What the exercise asks: Return the lines where the word "script" occurs.

Given information:
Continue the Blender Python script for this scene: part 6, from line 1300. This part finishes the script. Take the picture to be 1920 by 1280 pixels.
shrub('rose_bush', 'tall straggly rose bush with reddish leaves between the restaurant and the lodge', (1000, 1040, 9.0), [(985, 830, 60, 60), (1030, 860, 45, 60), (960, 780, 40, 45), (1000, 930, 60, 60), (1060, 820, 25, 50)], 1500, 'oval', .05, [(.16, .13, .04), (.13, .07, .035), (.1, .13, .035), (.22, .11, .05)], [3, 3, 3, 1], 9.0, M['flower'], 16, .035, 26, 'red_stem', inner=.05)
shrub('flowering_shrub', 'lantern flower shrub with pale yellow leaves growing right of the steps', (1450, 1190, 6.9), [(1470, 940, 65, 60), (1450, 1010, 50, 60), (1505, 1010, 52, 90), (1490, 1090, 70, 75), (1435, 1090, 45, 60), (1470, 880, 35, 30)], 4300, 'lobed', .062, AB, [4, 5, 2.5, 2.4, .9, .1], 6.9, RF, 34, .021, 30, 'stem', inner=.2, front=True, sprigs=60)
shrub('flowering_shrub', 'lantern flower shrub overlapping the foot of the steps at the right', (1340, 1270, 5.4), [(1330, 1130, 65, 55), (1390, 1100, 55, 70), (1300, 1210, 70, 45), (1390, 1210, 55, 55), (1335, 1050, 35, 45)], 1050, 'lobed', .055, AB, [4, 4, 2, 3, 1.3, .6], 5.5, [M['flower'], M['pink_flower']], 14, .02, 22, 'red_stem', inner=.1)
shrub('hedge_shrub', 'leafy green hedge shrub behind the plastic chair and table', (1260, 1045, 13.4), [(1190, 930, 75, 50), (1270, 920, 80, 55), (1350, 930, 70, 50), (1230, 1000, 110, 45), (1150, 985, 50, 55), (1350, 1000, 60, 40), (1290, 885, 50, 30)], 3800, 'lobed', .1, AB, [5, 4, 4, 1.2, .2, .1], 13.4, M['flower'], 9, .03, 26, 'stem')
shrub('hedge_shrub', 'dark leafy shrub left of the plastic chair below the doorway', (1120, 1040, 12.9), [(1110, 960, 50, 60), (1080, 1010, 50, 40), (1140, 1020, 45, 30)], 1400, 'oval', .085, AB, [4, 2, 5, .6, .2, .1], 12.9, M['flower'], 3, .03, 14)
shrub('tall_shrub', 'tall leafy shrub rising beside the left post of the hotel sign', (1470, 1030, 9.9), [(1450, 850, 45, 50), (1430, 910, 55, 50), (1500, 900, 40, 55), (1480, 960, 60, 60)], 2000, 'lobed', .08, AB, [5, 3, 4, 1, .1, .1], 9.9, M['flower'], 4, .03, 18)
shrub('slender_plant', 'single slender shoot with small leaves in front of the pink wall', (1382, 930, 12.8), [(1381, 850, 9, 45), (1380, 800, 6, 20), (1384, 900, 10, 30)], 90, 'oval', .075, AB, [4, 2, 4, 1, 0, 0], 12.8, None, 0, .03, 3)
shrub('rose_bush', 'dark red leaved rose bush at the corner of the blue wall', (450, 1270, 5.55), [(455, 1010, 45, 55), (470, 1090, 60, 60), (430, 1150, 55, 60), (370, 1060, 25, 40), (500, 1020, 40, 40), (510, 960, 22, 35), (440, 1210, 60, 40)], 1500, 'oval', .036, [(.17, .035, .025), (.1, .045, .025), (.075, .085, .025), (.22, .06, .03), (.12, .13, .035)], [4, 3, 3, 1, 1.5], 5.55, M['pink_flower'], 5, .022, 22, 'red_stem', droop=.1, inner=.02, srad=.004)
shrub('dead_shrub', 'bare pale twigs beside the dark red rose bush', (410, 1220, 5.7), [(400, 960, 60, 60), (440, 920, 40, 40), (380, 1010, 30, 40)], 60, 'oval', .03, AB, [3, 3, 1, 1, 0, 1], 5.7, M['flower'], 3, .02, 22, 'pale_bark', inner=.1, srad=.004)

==

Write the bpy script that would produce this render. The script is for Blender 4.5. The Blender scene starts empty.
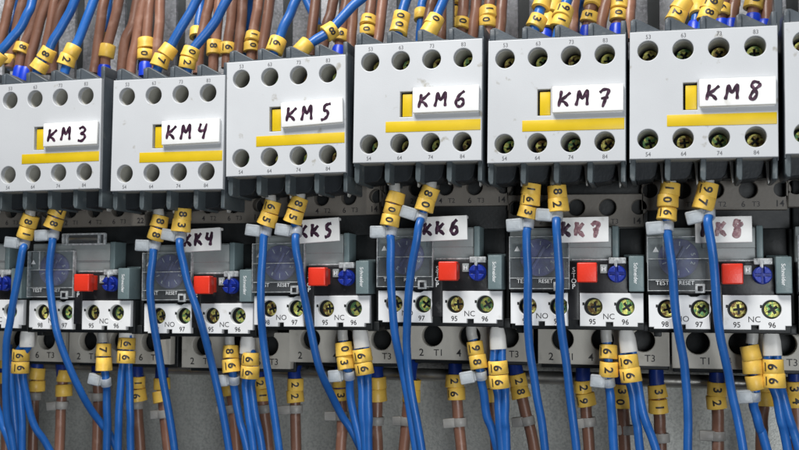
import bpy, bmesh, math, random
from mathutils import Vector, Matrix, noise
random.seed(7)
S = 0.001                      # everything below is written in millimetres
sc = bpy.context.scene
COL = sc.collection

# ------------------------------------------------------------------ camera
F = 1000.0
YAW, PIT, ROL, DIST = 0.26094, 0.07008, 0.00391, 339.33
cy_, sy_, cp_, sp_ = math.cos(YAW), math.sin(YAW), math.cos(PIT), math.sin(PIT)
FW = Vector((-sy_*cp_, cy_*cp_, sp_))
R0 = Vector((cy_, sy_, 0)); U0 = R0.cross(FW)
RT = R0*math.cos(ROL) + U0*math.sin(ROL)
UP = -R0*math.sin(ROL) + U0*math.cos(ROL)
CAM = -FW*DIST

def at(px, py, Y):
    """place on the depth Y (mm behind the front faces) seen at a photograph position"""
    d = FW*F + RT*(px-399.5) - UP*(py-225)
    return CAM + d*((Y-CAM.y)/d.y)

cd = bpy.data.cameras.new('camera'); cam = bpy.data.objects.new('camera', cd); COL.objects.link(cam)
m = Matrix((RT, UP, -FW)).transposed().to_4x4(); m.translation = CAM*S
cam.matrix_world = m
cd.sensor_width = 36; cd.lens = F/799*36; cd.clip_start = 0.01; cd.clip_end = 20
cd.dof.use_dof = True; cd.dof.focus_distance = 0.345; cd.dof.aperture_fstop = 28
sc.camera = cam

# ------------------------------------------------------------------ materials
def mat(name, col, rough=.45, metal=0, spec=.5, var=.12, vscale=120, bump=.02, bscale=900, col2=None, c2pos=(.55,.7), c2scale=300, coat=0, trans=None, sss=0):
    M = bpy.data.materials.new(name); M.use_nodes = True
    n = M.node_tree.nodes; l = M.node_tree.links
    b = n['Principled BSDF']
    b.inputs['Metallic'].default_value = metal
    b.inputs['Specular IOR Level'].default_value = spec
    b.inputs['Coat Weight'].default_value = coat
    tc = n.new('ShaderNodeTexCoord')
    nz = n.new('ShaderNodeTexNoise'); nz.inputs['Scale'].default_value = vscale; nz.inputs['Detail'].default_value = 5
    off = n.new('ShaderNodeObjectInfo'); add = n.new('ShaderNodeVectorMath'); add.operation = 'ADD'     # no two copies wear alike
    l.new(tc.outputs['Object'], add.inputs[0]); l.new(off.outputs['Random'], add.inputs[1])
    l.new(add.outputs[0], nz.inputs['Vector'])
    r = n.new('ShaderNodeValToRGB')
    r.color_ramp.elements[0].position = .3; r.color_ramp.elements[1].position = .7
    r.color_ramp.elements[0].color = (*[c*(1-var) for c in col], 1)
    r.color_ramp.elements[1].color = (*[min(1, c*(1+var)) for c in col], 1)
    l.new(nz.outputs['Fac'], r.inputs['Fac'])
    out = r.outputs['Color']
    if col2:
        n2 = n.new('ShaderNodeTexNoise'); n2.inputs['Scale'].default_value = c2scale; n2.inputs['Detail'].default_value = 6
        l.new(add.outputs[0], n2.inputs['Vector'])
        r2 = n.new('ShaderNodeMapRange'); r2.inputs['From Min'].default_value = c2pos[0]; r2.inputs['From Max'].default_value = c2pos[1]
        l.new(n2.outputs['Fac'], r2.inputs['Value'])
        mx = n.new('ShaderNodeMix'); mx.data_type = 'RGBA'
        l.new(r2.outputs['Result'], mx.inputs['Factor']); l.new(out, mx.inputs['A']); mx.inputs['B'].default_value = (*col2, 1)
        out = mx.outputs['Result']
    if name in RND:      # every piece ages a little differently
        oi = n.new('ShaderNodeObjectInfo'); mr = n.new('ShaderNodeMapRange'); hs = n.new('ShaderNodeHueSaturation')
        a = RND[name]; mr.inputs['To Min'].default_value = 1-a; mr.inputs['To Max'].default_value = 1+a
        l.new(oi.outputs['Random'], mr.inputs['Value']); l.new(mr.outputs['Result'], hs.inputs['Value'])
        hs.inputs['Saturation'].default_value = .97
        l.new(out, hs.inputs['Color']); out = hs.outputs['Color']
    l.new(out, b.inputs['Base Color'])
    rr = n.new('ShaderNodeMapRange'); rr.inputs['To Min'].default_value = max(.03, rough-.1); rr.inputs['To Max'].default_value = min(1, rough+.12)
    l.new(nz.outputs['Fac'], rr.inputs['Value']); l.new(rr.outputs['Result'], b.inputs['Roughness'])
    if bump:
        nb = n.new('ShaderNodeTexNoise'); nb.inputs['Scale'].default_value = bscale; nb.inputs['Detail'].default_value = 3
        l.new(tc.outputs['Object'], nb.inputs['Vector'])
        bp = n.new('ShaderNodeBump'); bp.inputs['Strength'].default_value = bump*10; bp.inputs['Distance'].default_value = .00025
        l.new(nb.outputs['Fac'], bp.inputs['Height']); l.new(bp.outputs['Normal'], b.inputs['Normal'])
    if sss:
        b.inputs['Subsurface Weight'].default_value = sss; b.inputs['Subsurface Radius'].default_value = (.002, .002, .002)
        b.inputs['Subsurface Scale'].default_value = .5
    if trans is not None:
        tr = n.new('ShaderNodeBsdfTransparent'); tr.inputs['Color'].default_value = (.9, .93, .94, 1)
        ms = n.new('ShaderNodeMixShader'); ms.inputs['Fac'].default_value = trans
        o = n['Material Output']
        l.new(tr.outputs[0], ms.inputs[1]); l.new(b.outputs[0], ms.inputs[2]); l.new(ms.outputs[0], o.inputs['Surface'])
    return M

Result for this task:
Continue the Blender Python script for this scene: part 6, from line 1300. This part finishes the script. Take the picture to be 1920 by 1280 pixels.
Write the bpy script that would produce this render. The script is for Blender 4.5. The Blender scene starts empty.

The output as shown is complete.